Take the data that follows and retype it word for word.

— Begin —

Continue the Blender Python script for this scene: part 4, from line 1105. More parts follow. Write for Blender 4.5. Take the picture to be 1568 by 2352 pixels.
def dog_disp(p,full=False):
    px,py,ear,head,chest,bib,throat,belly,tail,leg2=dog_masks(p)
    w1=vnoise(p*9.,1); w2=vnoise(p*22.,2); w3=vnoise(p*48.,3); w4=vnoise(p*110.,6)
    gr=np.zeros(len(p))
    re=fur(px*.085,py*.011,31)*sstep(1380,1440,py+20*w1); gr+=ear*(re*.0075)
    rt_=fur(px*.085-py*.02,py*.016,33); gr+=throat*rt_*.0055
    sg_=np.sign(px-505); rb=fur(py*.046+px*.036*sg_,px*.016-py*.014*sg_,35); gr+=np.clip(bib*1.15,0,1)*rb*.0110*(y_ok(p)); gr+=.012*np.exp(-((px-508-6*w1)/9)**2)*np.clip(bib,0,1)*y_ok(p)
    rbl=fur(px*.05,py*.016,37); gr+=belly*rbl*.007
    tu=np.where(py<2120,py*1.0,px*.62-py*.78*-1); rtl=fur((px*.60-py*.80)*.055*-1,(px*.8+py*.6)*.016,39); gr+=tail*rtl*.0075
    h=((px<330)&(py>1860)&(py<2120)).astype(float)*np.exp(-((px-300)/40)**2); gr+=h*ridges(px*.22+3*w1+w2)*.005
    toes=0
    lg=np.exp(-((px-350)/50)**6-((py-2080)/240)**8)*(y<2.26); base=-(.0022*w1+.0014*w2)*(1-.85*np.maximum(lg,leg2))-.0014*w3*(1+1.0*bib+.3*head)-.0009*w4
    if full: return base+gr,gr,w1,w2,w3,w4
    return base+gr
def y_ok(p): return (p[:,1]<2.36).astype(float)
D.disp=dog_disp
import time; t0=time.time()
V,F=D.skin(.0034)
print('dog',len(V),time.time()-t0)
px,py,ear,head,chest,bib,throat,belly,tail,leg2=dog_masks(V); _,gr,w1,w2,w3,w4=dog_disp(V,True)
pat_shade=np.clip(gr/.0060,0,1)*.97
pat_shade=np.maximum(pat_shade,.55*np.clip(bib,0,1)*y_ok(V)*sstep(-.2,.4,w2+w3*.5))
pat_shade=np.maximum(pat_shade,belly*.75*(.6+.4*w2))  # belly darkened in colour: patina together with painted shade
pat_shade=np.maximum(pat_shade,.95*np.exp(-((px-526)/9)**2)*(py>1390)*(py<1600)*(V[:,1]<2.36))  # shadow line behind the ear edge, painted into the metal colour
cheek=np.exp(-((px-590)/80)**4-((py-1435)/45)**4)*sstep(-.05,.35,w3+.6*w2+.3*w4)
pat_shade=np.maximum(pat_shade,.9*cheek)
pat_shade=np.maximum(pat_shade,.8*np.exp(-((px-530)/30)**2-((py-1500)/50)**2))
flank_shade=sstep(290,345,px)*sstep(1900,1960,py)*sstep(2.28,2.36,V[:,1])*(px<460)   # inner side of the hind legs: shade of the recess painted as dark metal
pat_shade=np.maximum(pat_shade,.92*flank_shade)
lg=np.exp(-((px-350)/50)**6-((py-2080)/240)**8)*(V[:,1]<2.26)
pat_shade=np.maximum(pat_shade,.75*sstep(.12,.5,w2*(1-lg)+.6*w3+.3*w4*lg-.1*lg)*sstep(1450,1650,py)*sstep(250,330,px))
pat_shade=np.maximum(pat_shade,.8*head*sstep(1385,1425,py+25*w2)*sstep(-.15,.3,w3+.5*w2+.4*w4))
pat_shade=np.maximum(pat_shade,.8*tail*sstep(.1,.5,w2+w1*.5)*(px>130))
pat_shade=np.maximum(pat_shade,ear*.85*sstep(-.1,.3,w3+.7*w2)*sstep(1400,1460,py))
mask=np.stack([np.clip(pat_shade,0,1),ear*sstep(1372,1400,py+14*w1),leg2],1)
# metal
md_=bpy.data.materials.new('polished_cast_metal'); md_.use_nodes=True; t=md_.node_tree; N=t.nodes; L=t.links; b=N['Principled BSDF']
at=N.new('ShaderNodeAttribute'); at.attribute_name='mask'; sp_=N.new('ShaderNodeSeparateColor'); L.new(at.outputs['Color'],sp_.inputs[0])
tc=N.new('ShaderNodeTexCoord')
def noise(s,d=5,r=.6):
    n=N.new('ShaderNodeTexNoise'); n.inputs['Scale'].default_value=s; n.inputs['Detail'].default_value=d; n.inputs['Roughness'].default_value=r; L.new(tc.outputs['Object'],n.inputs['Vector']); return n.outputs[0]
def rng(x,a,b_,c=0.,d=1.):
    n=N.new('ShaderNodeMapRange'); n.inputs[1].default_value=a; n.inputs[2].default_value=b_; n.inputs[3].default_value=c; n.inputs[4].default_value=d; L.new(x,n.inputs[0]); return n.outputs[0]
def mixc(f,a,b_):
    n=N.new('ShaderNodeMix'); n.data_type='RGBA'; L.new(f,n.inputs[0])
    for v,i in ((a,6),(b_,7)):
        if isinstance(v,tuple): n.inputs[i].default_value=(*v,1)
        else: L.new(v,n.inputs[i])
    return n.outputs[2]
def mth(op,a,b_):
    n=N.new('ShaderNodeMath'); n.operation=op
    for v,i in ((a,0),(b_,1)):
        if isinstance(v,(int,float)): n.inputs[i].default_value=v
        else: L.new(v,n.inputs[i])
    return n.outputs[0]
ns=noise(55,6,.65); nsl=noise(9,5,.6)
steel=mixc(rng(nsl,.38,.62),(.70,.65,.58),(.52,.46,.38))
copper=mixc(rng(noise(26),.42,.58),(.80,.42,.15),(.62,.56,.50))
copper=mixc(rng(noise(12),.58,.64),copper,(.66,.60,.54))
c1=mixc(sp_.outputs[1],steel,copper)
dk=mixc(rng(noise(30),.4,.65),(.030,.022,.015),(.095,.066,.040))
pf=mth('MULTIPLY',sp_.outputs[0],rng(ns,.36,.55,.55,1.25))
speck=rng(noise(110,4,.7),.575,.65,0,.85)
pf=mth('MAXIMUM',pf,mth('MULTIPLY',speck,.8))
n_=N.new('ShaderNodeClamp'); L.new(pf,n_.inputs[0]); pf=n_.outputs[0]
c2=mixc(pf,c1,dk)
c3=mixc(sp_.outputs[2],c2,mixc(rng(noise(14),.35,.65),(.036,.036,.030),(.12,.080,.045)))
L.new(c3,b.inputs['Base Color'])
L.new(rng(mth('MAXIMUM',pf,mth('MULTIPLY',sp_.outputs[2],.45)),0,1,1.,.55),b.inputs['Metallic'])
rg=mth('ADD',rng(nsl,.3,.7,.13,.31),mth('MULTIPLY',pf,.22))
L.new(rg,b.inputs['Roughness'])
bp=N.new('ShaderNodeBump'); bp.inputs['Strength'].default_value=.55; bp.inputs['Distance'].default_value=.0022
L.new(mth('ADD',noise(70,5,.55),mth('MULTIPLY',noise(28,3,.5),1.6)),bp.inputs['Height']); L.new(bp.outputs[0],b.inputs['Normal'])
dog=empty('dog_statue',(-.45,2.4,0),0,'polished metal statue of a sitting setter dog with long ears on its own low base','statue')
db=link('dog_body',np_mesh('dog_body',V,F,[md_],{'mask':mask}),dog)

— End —

> Final result:
Continue the Blender Python script for this scene: part 4, from line 1105. More parts follow. Write for Blender 4.5. Take the picture to be 1568 by 2352 pixels.
def dog_disp(p,full=False):
    px,py,ear,head,chest,bib,throat,belly,tail,leg2=dog_masks(p)
    w1=vnoise(p*9.,1); w2=vnoise(p*22.,2); w3=vnoise(p*48.,3); w4=vnoise(p*110.,6)
    gr=np.zeros(len(p))
    re=fur(px*.085,py*.011,31)*sstep(1380,1440,py+20*w1); gr+=ear*(re*.0075)
    rt_=fur(px*.085-py*.02,py*.016,33); gr+=throat*rt_*.0055
    sg_=np.sign(px-505); rb=fur(py*.046+px*.036*sg_,px*.016-py*.014*sg_,35); gr+=np.clip(bib*1.15,0,1)*rb*.0110*(y_ok(p)); gr+=.012*np.exp(-((px-508-6*w1)/9)**2)*np.clip(bib,0,1)*y_ok(p)
    rbl=fur(px*.05,py*.016,37); gr+=belly*rbl*.007
    tu=np.where(py<2120,py*1.0,px*.62-py*.78*-1); rtl=fur((px*.60-py*.80)*.055*-1,(px*.8+py*.6)*.016,39); gr+=tail*rtl*.0075
    h=((px<330)&(py>1860)&(py<2120)).astype(float)*np.exp(-((px-300)/40)**2); gr+=h*ridges(px*.22+3*w1+w2)*.005
    toes=0
    lg=np.exp(-((px-350)/50)**6-((py-2080)/240)**8)*(y<2.26); base=-(.0022*w1+.0014*w2)*(1-.85*np.maximum(lg,leg2))-.0014*w3*(1+1.0*bib+.3*head)-.0009*w4
    if full: return base+gr,gr,w1,w2,w3,w4
    return base+gr
def y_ok(p): return (p[:,1]<2.36).astype(float)
D.disp=dog_disp
import time; t0=time.time()
V,F=D.skin(.0034)
print('dog',len(V),time.time()-t0)
px,py,ear,head,chest,bib,throat,belly,tail,leg2=dog_masks(V); _,gr,w1,w2,w3,w4=dog_disp(V,True)
pat_shade=np.clip(gr/.0060,0,1)*.97
pat_shade=np.maximum(pat_shade,.55*np.clip(bib,0,1)*y_ok(V)*sstep(-.2,.4,w2+w3*.5))
pat_shade=np.maximum(pat_shade,belly*.75*(.6+.4*w2))  # belly darkened in colour: patina together with painted shade
pat_shade=np.maximum(pat_shade,.95*np.exp(-((px-526)/9)**2)*(py>1390)*(py<1600)*(V[:,1]<2.36))  # shadow line behind the ear edge, painted into the metal colour
cheek=np.exp(-((px-590)/80)**4-((py-1435)/45)**4)*sstep(-.05,.35,w3+.6*w2+.3*w4)
pat_shade=np.maximum(pat_shade,.9*cheek)
pat_shade=np.maximum(pat_shade,.8*np.exp(-((px-530)/30)**2-((py-1500)/50)**2))
flank_shade=sstep(290,345,px)*sstep(1900,1960,py)*sstep(2.28,2.36,V[:,1])*(px<460)   # inner side of the hind legs: shade of the recess painted as dark metal
pat_shade=np.maximum(pat_shade,.92*flank_shade)
lg=np.exp(-((px-350)/50)**6-((py-2080)/240)**8)*(V[:,1]<2.26)
pat_shade=np.maximum(pat_shade,.75*sstep(.12,.5,w2*(1-lg)+.6*w3+.3*w4*lg-.1*lg)*sstep(1450,1650,py)*sstep(250,330,px))
pat_shade=np.maximum(pat_shade,.8*head*sstep(1385,1425,py+25*w2)*sstep(-.15,.3,w3+.5*w2+.4*w4))
pat_shade=np.maximum(pat_shade,.8*tail*sstep(.1,.5,w2+w1*.5)*(px>130))
pat_shade=np.maximum(pat_shade,ear*.85*sstep(-.1,.3,w3+.7*w2)*sstep(1400,1460,py))
mask=np.stack([np.clip(pat_shade,0,1),ear*sstep(1372,1400,py+14*w1),leg2],1)
# metal
md_=bpy.data.materials.new('polished_cast_metal'); md_.use_nodes=True; t=md_.node_tree; N=t.nodes; L=t.links; b=N['Principled BSDF']
at=N.new('ShaderNodeAttribute'); at.attribute_name='mask'; sp_=N.new('ShaderNodeSeparateColor'); L.new(at.outputs['Color'],sp_.inputs[0])
tc=N.new('ShaderNodeTexCoord')
def noise(s,d=5,r=.6):
    n=N.new('ShaderNodeTexNoise'); n.inputs['Scale'].default_value=s; n.inputs['Detail'].default_value=d; n.inputs['Roughness'].default_value=r; L.new(tc.outputs['Object'],n.inputs['Vector']); return n.outputs[0]
def rng(x,a,b_,c=0.,d=1.):
    n=N.new('ShaderNodeMapRange'); n.inputs[1].default_value=a; n.inputs[2].default_value=b_; n.inputs[3].default_value=c; n.inputs[4].default_value=d; L.new(x,n.inputs[0]); return n.outputs[0]
def mixc(f,a,b_):
    n=N.new('ShaderNodeMix'); n.data_type='RGBA'; L.new(f,n.inputs[0])
    for v,i in ((a,6),(b_,7)):
        if isinstance(v,tuple): n.inputs[i].default_value=(*v,1)
        else: L.new(v,n.inputs[i])
    return n.outputs[2]
def mth(op,a,b_):
    n=N.new('ShaderNodeMath'); n.operation=op
    for v,i in ((a,0),(b_,1)):
        if isinstance(v,(int,float)): n.inputs[i].default_value=v
        else: L.new(v,n.inputs[i])
    return n.outputs[0]
ns=noise(55,6,.65); nsl=noise(9,5,.6)
steel=mixc(rng(nsl,.38,.62),(.70,.65,.58),(.52,.46,.38))
copper=mixc(rng(noise(26),.42,.58),(.80,.42,.15),(.62,.56,.50))
copper=mixc(rng(noise(12),.58,.64),copper,(.66,.60,.54))
c1=mixc(sp_.outputs[1],steel,copper)
dk=mixc(rng(noise(30),.4,.65),(.030,.022,.015),(.095,.066,.040))
pf=mth('MULTIPLY',sp_.outputs[0],rng(ns,.36,.55,.55,1.25))
speck=rng(noise(110,4,.7),.575,.65,0,.85)
pf=mth('MAXIMUM',pf,mth('MULTIPLY',speck,.8))
n_=N.new('ShaderNodeClamp'); L.new(pf,n_.inputs[0]); pf=n_.outputs[0]
c2=mixc(pf,c1,dk)
c3=mixc(sp_.outputs[2],c2,mixc(rng(noise(14),.35,.65),(.036,.036,.030),(.12,.080,.045)))
L.new(c3,b.inputs['Base Color'])
L.new(rng(mth('MAXIMUM',pf,mth('MULTIPLY',sp_.outputs[2],.45)),0,1,1.,.55),b.inputs['Metallic'])
rg=mth('ADD',rng(nsl,.3,.7,.13,.31),mth('MULTIPLY',pf,.22))
L.new(rg,b.inputs['Roughness'])
bp=N.new('ShaderNodeBump'); bp.inputs['Strength'].default_value=.55; bp.inputs['Distance'].default_value=.0022
L.new(mth('ADD',noise(70,5,.55),mth('MULTIPLY',noise(28,3,.5),1.6)),bp.inputs['Height']); L.new(bp.outputs[0],b.inputs['Normal'])
dog=empty('dog_statue',(-.45,2.4,0),0,'polished metal statue of a sitting setter dog with long ears on its own low base','statue')
db=link('dog_body',np_mesh('dog_body',V,F,[md_],{'mask':mask}),dog)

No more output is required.